Beating the Drums of War

The American Israel Political Action Committee wants 2013 to be the year that America decides to go to war with Iran.

Fighting words took center stage at the annual American Israel Political Action Committee convention held in Washington, D.C. from Sunday to Tuesday. Ehud Barack, who is expected soon to end his term as Israeli defense minister, promised not once, but twice to the thundering applause of 13,000 attendees that Israeli threats of military action against Iran should be taken seriously. He stated that Israel’s hardest days are still to come, but added, “I believe we possess the character and courage as a nation to make those tough decisions for the future, peace and security of the State of Israel.” Former military intelligence chief Amos Yadin said that the time extension granted to Iran last year is running out. The people of Israel have experienced the trauma of the Holocaust and Americans the trauma of the Iraq War. “You don’t want another war, understandably,” Yadin said, and then added, “This is not a war, this is a one-night operation, and we should speak about it.”

At the very beginning of the Zionist festival, two former U.S. government officials engaged in mock battle. Democrat Dennis Ross, longtime friend and advisor to Barack Obama, took the side favoring a diplomatic approach to addressing Iran’s nuclear program. He maintained that the world has to see the Iranians reject reasonable negotiations before the United States can lose patience publicly. Neoconservative Elliot Abrams, who held several posts in the Reagan and George H.W. Bush administrations, took a skeptical view toward negotiating with Tehran, arguing that the West would be weakening its position while meanwhile Iran edges ever closer to producing its own nuclear weapons.

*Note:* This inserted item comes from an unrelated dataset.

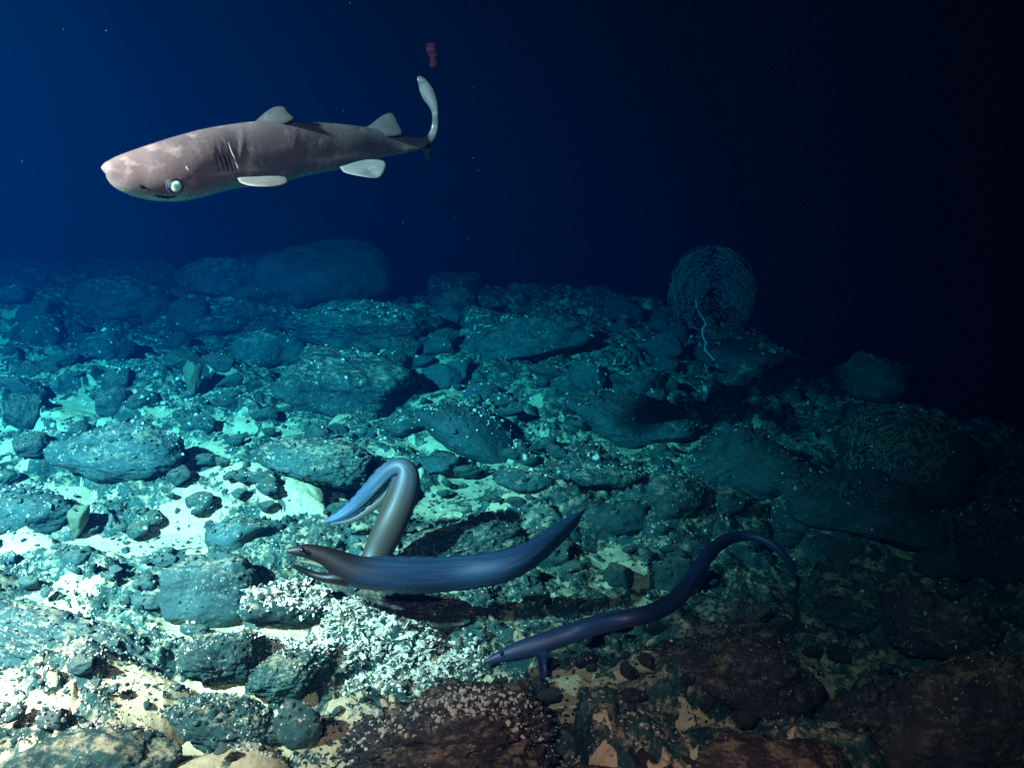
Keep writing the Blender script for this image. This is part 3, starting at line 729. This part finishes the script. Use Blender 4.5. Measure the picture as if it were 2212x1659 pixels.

Obama personally attended the AIPAC conference in 2012, but this time he just sent his vice president. Biden delivered what was arguably the slimiest and most toadying speech ever given by a leading U.S. politician in modern times. Interrupted by continual applause, Biden insisted that nothing troubles him more than the “attempts of much of the world to isolate and delegitimize the State of Israel.” He went on to say, “To put it bluntly, there is only one nation — only one nation in the world that has unequivocally, without hesitation and consistently confronted the efforts to delegitimize Israel. At every point in our administration, at every juncture, we’ve stood up on the legitimacy — on behalf of legitimacy of the State of Israel. President Obama has been a bulwark against those insidious efforts at every step of the way.” Biden also emphasized that the U.S. was the only one of the 47-member U.N. Human Rights Commission to vote against establishing a fact-finding panel to investigate Israel’s settlement expansion policies in the occupied territories.

The dispute over the Iranian nuclear program enabled Biden to make another gaffe, namely his claim that Iran not only poses a threat to Israel, but that the entire world will be imperiled if Iraq gets access to nuclear weapons. Biden justified Obama’s desire for a diplomatic settlement by saying, “If, God forbid, the need to act occurs, it is critically important for the whole world to know we did everything in our power, we did everything that reasonably could have been expected to avoid any confrontation. And that matters. Because, God forbid, if we have to act, it’s important that the rest of the world is with us.”